The conventional distribution networks operate radially, with power flowing in a single direction from huge power plants to consumers. In such systems, the protection is performed by overcurrent-based relays, and the coordination is performed by a time-grading algorithm between upstream and downstream devices. However, the use of the traditional overcurrent-based protective scheme is no longer appropriate for both AC and DC MGs integrated in hybrid distribution network so that alternative solutions must be developed. Several protection algorithms, besides current-based ones, are proposed in several studies. However, most of these schemes face several issues.

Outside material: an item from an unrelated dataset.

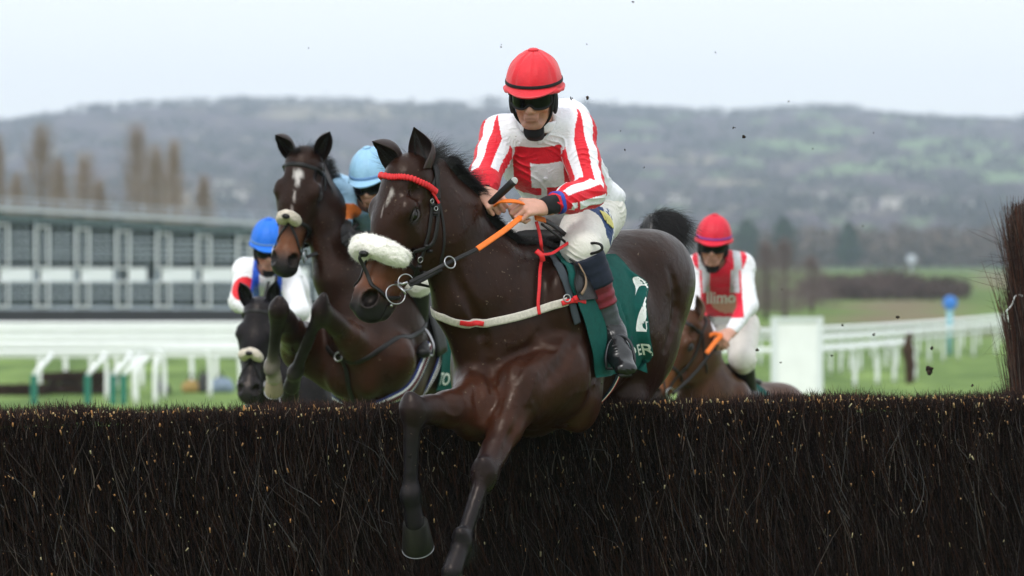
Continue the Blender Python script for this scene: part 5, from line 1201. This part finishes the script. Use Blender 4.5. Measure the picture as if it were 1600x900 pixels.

This thesis proposes a protection scheme based on wavelet analysis for a hybrid AC/DC network. Compared to existing wavelet-based methods, this scheme takes into consideration both the AC and DC side protection and the majority of the disturbances that affect the network. Additionally, because it is based on local measurements, the proposed scheme does not require communication infrastructure. Furthermore, the scheme offers a fast-acting fault detection capability. The scheme works under different operating conditions and can discriminate between non-fault disturbances and fault conditions whether symmetrical or unsymmetrical faults.
In addition, this thesis proposes a protection coordination technique between the AC and DC sides in the hybrid distribution network. The proposed technique is based on using a relay in front of the voltage source converter (VSC) linking both the AC and DC sides. This relay uses a combination of wavelet analysis, of the current and voltage signals at the relay point, and features extraction techniques for the coordination process. Moreover, the classification of faults for AC-side faults is achieved by the proposed technique.
The modelling and simulation of the adopted hybrid AC/DC distribution network are accomplished using MATLAB/Simulink® software package. The reliability of the proposed scheme is tested under different operating conditions such as islanding, different loading, and different irradiation. The results show that the proposed scheme offers fast-acting detection for both primary and backup protection with a reliable coordination algorithm.